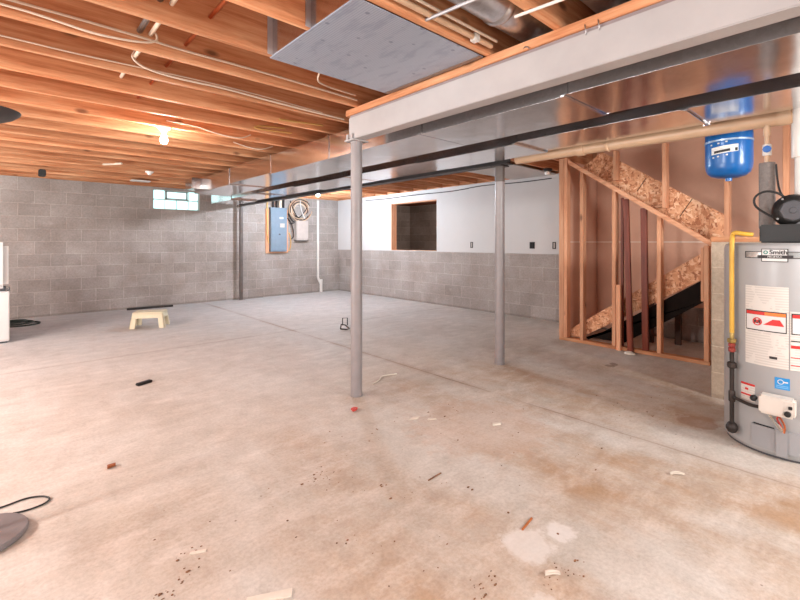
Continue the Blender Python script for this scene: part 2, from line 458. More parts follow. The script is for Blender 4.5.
struct(MB().box(XW, XW+.2, -4.5, YW, 0, 1.016).build('wall_right', M_BLOCKY, origin=(XW,0,0), smooth=False))
# white drywall knee wall above the block, with the crawl-space opening
oy0, oy1, oz0, oz1 = 5.69, 7.03, 1.03, 2.03
m = MB(); XD0, XD1 = XW-.012, XW+.11
m.box(XD0, XD1, 2.68, oy0, 1.018, HC); m.box(XD0, XD1, oy1, YW, 1.018, HC)
m.box(XD0, XD1, oy0, oy1, 1.018, oz0); m.box(XD0, XD1, oy0, oy1, oz1, HC)
struct(m.build('wall_right_upper', M_WHITEWALL, origin=(XW,0,0), smooth=False))
m = MB(); m.box(XD0, XD1+.02, oy1-.02, oy1, oz0, oz1); m.box(XD0, XD1+.02, oy0, oy1, oz0-.0, oz0+.006)
m.box(XD0+.02, XD1+.02, oy0, oy0+.02, oz0, oz1); m.box(XD0+.02, XD1+.02, oy0, oy1, oz1-.02, oz1)
struct(m.build('trim_3', W_Z))
# crawl space beyond the opening
struct(MB().box(XW+.2, 9.2, 3.5, YW, .78, .82).build('crawl_floor', plain('crawl_dirt', (120,100,84), .95, var=.2), smooth=False))
m = MB(); m.box(8.6, 8.8, 3.3, 9.4, .8, HC)
struct(m.build('wall_crawl_back', block_wall('crawl_block_y', 1, (-10,-18,-24)), origin=(8.6,0,0), smooth=False))
m = MB(); m.box(XW+.2, 8.6, YW, YW+.2, .8, HC); m.box(XW+.2, 8.6, 3.3, 3.5, .8, HC)
struct(m.build('wall_crawl_side', block_wall('crawl_block_x', 0, (-10,-18,-24)), origin=(XW,0,0), smooth=False))
struct(MB().box(XW+.001, XW+.2, -4.5, 9.4, HC+.0005, HS, 0).build('trim_6', W_Y, smooth=False))
struct(MB().box(XW+.2, 9.2, 3.3, 9.4, HC+.0, HC+.03).build('crawl_ceiling', W_SUB, smooth=False))
# stair enclosure: brown paper face of the drywall beyond
m = MB(); m.box(XW-.035, XW-.013, -4.5, 1.95, .42, HS); m.box(XW-.035, XW-.013, 1.95, 2.62, .02, HS)
struct(m.build('wall_stair', M_GYP, origin=(XW,0,0), smooth=False))
struct(MB().box(5.10, XW-.0, 2.625, 2.645, 0, HC).build('wall_stair_return', M_GYP, origin=(5.1,2.62,0), smooth=False))
m = MB(); m.box(XW-.038, XW-.0352, -1, 2.62, 1.198, 1.213); m.box(5.12, XW-.036, 2.6215, 2.6248, 1.198, 1.213)
struct(m.build('trim_4', M_TAPE, smooth=False))
# half-height block wall behind the heater
struct(MB().box(4.05, 5.02, -3., .86, 0, 1.205).build('wall_pier', M_BLOCKPIER, origin=(4.05,0,0), smooth=False))
struct(MB().box(4.04, 5.02, -3., .865, 1.206, 1.244, .003).build('trim_5', W_Y, smooth=False))

# glass block window high on the far wall
w = empty('window_1', (wx0, YW, wz0)); struct(w)
def wpart(mb, n, mat): return mb.build(n, mat, w)
m = MB(); W, H = wx1-wx0, wz1-wz0; d0, d1 = .03, .11
m.box(0, W, d0, d1, 0, .014); m.box(0, W, d0, d1, H-.014, H); m.box(0, .014, d0, d1, 0, H); m.box(W-.03, W, d0, d1, 0, H)
m.box(.014, W-.03, d0+.01, d1, H*.5-.006, H*.5+.006)
for k in (1,2,3): m.box(W*k/4-.005, W*k/4+.005, d0+.01, d1, .014, H*(.5 if k == 2 else 1)-.006)
wpart(m, 'window_frame', M_FRAME)
cw = (W-.044)/4
for r_ in (0,1):
    for k in range(4):
        if r_ == 1 and k in (1,2): continue
        wpart(MB().box(.016+cw*k+.006, .012+cw*(k+1), d0+.012, d1-.01, .018+r_*H*.5, H*.5-.010+r_*(H*.5-.006), .008), 'glass_block', M_GLASSB)
v = MB(); a0, a1, b0, b1 = .018+cw+.003, .012+3*cw-.003, H*.5+.008, H-.018
v.box(a0, a1, d0-.02, d0+.02, b0, b0+.022); v.box(a0, a1, d0-.02, d0+.02, b1-.018, b1)
v.box(a0, a0+.022, d0-.02, d0+.02, b0, b1); v.box(a1-.022, a1, d0-.02, d0+.02, b0, b1)
wpart(v, 'vent_frame', plain('vent_grey', (150,162,162), .5))
wpart(MB().box(a0+.022, a1-.022, d0+.004, d0+.012, b0+.022, b1-.018), 'vent_pane', M_GLASSB)

# ------------------------------------------------------------------ floor joists overhead
ordn = ['zeroth','first','second','third','fourth','fifth','sixth','seventh','eighth','ninth','tenth','eleventh','twelfth','thirteenth','fourteenth','fifteenth','sixteenth']
YK = lambda k: 2.275+.4064*k
for k in range(-8, 17):
    x0, x1 = -3.4, 3.60
    m = MB(); m.box(x0, x1, YK(k)-.038, YK(k), HC+(.0015 if k in (-2,-1,0) else 0), HS, .003)
    o = m.build('floor_joist', W_X)
    if k == 0: l = 'fir ceiling joist along the far edge of the foil sheet'
    elif k == -1: l = 'fir ceiling joist running in above the middle of the foil sheet'
    elif k == -2: l = 'fir ceiling joist along the near edge of the foil sheet'
    elif k < -2: l = '%s fir ceiling joist on the camera side of the foil sheet, beside round ducts' % ordn[-k-2]
    elif k == 16: l = 'fir ceiling joist closest to the far block wall above the window'
    else: l = '%s open fir ceiling joist counted back from the foil sheet' % ordn[k]
    tag(o, l, 'joist', 'ceiling joists over the open floor')
for k in range(1, 17):
    m = MB(); m.box(3.56, XW-.02, YK(k)+.002, YK(k)+.040, HC, HS, .003)
    o = m.build('floor_joist', W_X)
    tag(o, '%s short ceiling joist from the stair framing, running to the white drywall' % ordn[k], 'joist', 'short ceiling joists at the drywall side')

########

Identify every line above with the string "from" in it. Copy those lines.

Continue the Blender Python script for this scene: part 2, from line 458. More parts follow. The script is for Blender 4.5.
    else: l = '%s open fir ceiling joist counted back from the foil sheet' % ordn[k]
    tag(o, '%s short ceiling joist from the stair framing, running to the white drywall' % ordn[k], 'joist', 'short ceiling joists at the drywall side')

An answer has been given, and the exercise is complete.